***** INFORMATION SUPPLIED *****

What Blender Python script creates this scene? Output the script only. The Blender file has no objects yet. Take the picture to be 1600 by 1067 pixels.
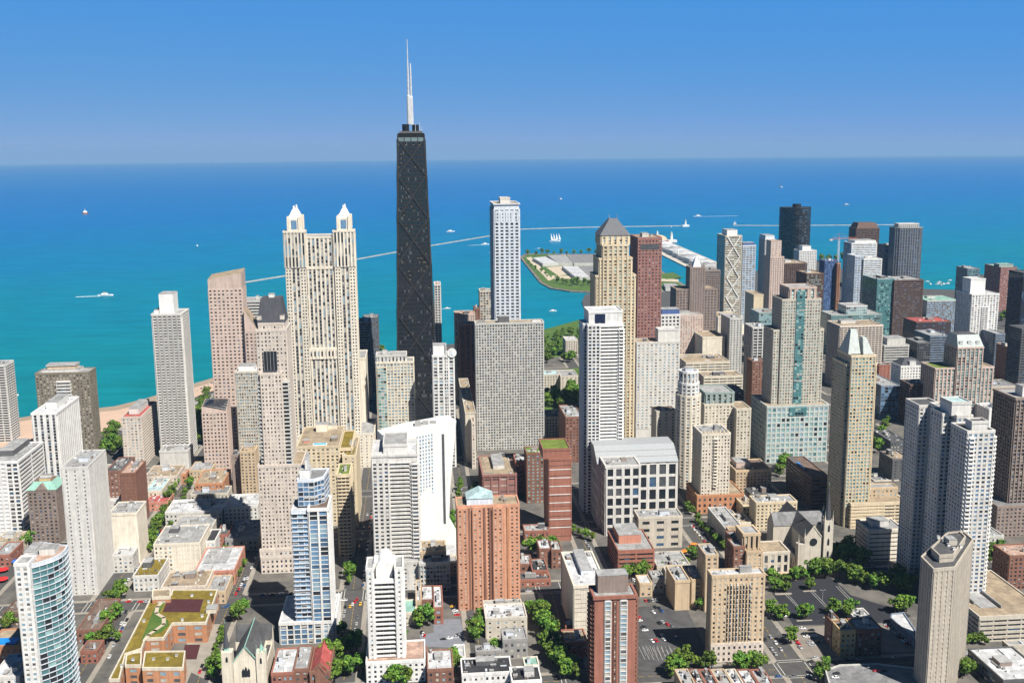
import bpy, math, random
from mathutils import Vector, Matrix
R = math.radians
rnd = random.Random(7)
sc = bpy.context.scene
COL = sc.collection

# ------------------------------------------------------------------ camera
CAM = Vector((-1303.55, 1.85, 326.1)); YAW, PIT, ROLL, FPX = -0.0885122, 0.1786, -0.009, 1663.82
FW = Vector((math.cos(YAW)*math.cos(PIT), math.sin(YAW)*math.cos(PIT), -math.sin(PIT)))
RT = Vector((math.sin(YAW), -math.cos(YAW), 0)); UP = RT.cross(FW)
R2 = RT*math.cos(ROLL) + UP*math.sin(ROLL); U2 = -RT*math.sin(ROLL) + UP*math.cos(ROLL)
cd = bpy.data.cameras.new('camera'); cam = bpy.data.objects.new('camera', cd); COL.objects.link(cam)
m = Matrix((R2, U2, -FW)).transposed().to_4x4(); m.translation = CAM; cam.matrix_world = m
cd.sensor_width = 36; cd.lens = FPX/1600*36; cd.clip_start = 5; cd.clip_end = 200000
sc.camera = cam
# ------------------------------------------------------------------ sky, sun, exposure
SUN_EL, SUN_AZ = R(51), R(237)           # azimuth clockwise from north; x = east, y = north
w = bpy.data.worlds.new('World'); sc.world = w; w.use_nodes = True
nt = w.node_tree; nt.nodes.clear()
sky = nt.nodes.new('ShaderNodeTexSky'); sky.sky_type = 'NISHITA'; sky.sun_disc = False
sky.sun_elevation = SUN_EL; sky.sun_rotation = SUN_AZ
sky.altitude = 8000; sky.air_density = 1.6; sky.dust_density = 0; sky.ozone_density = 4.0
hs = nt.nodes.new('ShaderNodeVectorMath'); hs.operation = 'MULTIPLY_ADD'; hs.inputs[1].default_value = (.34, .17, -.10); hs.inputs[2].default_value = (.10, 2.5, 8.1)   # a clearer, bluer summer sky than the plain model
stc = nt.nodes.new('ShaderNodeTexCoord'); ssp = nt.nodes.new('ShaderNodeSeparateXYZ'); smr = nt.nodes.new('ShaderNodeMapRange')
smr.inputs['From Min'].default_value = .14; smr.inputs['From Max'].default_value = .34; smr.inputs['To Min'].default_value = 1; smr.inputs['To Max'].default_value = .16
sbl = nt.nodes.new('ShaderNodeVectorMath'); sbl.operation = 'SCALE'; 
nt.links.new(stc.outputs['Generated'], ssp.inputs[0]); nt.links.new(ssp.outputs['Z'], smr.inputs['Value']); nt.links.new(smr.outputs[0], sbl.inputs['Scale'])
bg = nt.nodes.new('ShaderNodeBackground'); bg.inputs['Strength'].default_value = 0.060
wo = nt.nodes.new('ShaderNodeOutputWorld')
nt.links.new(sky.outputs[0], hs.inputs[0]); nt.links.new(hs.outputs[0], sbl.inputs[0]); nt.links.new(sbl.outputs[0], bg.inputs[0]); nt.links.new(bg.outputs[0], wo.inputs[0])
sd = bpy.data.lights.new('sun', 'SUN'); sd.energy = 5.0; sd.angle = R(0.5); sd.color = (1, .955, .87)
so = bpy.data.objects.new('sun', sd); COL.objects.link(so)
sv = Vector((math.sin(SUN_AZ)*math.cos(SUN_EL), math.cos(SUN_AZ)*math.cos(SUN_EL), math.sin(SUN_EL)))
so.rotation_euler = sv.to_track_quat('Z', 'Y').to_euler(); so.location = (0, 0, 900)
vs = sc.view_settings; vs.view_transform = 'Standard'; vs.look = 'None'; vs.exposure = 0.72; vs.gamma = 1; vs.use_curve_mapping = False
sc.cycles.max_bounces = 4; sc.cycles.diffuse_bounces = 2; sc.cycles.glossy_bounces = 2

# ------------------------------------------------------------------ from survey points (x, y in the 1600 x 1067 survey) to metres
def ray(x, y): return FW*FPX + R2*(x-800) + U2*(533.5-y)
def gz(x, y, z=0):
    d = ray(x, y); return CAM + d*((z-CAM.z)/d.z)
def atE(x, y, E):
    d = ray(x, y); return CAM + d*((E-CAM.x)/d.x)

# ------------------------------------------------------------------ materials
MATS = {}
def mat(name, c, rough=.8, var=.12, scale=.15, metal=0, spec=.3, c2=None, bump=0, streak=0, patch=0):
    """wall / roof / ground stuff: colour broken up by two sizes of noise in the thing's own space"""
    if name in MATS: return MATS[name]
    ma = bpy.data.materials.new(name); ma.use_nodes = True; t = ma.node_tree; b = t.nodes['Principled BSDF']
    b.inputs['Roughness'].default_value = rough; b.inputs['Metallic'].default_value = metal
    b.inputs['Specular IOR Level'].default_value = spec
    c = tuple(c); c2 = tuple(c2) if c2 else tuple(x*(1-var*2) for x in c)
    tc = t.nodes.new('ShaderNodeTexCoord')
    n1 = t.nodes.new('ShaderNodeTexNoise'); n1.inputs['Scale'].default_value = scale; n1.inputs['Detail'].default_value = 8; n1.inputs['Roughness'].default_value = .7
    t.links.new(tc.outputs['Object'], n1.inputs['Vector'])
    cr = t.nodes.new('ShaderNodeValToRGB'); cr.color_ramp.elements[0].position = .36; cr.color_ramp.elements[1].position = .62
    cr.color_ramp.elements[0].color = (*c2, 1); cr.color_ramp.elements[1].color = (*c, 1)
    t.links.new(n1.outputs['Fac'], cr.inputs['Fac']); out = cr.outputs[0]
    def mul(out, fac, lo, hi, a=.3, z=.7):
        mr = t.nodes.new('ShaderNodeMapRange'); mr.inputs['From Min'].default_value = a; mr.inputs['From Max'].default_value = z; mr.inputs['To Min'].default_value = lo; mr.inputs['To Max'].default_value = hi
        t.links.new(fac, mr.inputs['Value']); vm = t.nodes.new('ShaderNodeVectorMath'); vm.operation = 'SCALE'; t.links.new(out, vm.inputs[0]); t.links.new(mr.outputs[0], vm.inputs['Scale']); return vm.outputs[0]
    if streak:
        mp = t.nodes.new('ShaderNodeMapping'); mp.inputs['Scale'].default_value = (.9, .9, .045); t.links.new(tc.outputs['Object'], mp.inputs[0])
        n2 = t.nodes.new('ShaderNodeTexNoise'); n2.inputs['Scale'].default_value = 1; n2.inputs['Detail'].default_value = 6; t.links.new(mp.outputs[0], n2.inputs['Vector']); out = mul(out, n2.outputs['Fac'], 1-streak, 1+streak*.4)
        oi = t.nodes.new('ShaderNodeObjectInfo'); out = mul(out, oi.outputs['Random'], .9, 1.06, 0, 1)
    if patch:
        vo = t.nodes.new('ShaderNodeTexVoronoi'); vo.distance = 'CHEBYCHEV'; vo.inputs['Scale'].default_value = .16; vo.inputs['Randomness'].default_value = .7; t.links.new(tc.outputs['Object'], vo.inputs['Vector'])
        sp = t.nodes.new('ShaderNodeSeparateColor'); t.links.new(vo.outputs['Color'], sp.inputs[0]); out = mul(out, sp.outputs[0], 1-patch, 1.05, 0, 1)
    t.links.new(out, b.inputs['Base Color'])
    MATS[name] = ma; return ma
def glass(name, c, rough=.08, spec=.6):
    if name in MATS: return MATS[name]
    ma = bpy.data.materials.new(name); ma.use_nodes = True; t = ma.node_tree; b = t.nodes['Principled BSDF']
    tc = t.nodes.new('ShaderNodeTexCoord'); n1 = t.nodes.new('ShaderNodeTexNoise'); n1.inputs['Scale'].default_value = .35
    mx = t.nodes.new('ShaderNodeMix'); mx.data_type = 'RGBA'
    mx.inputs['A'].default_value = (c[0]*.55, c[1]*.55, c[2]*.6, 1); mx.inputs['B'].default_value = (c[0]*1.4, c[1]*1.4, c[2]*1.4, 1)
    t.links.new(tc.outputs['Object'], n1.inputs['Vector']); t.links.new(n1.outputs['Fac'], mx.inputs['Factor']); t.links.new(mx.outputs['Result'], b.inputs['Base Color'])
    b.inputs['Roughness'].default_value = rough; b.inputs['Specular IOR Level'].default_value = spec
    MATS[name] = ma; return ma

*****

SET PROBLEM | Which lines contain the word "scene"? Copy each one.

THE SOLUTION |
What Blender Python script creates this scene? Output the script only. The Blender file has no objects yet. Take the picture to be 1600 by 1067 pixels.
sc = bpy.context.scene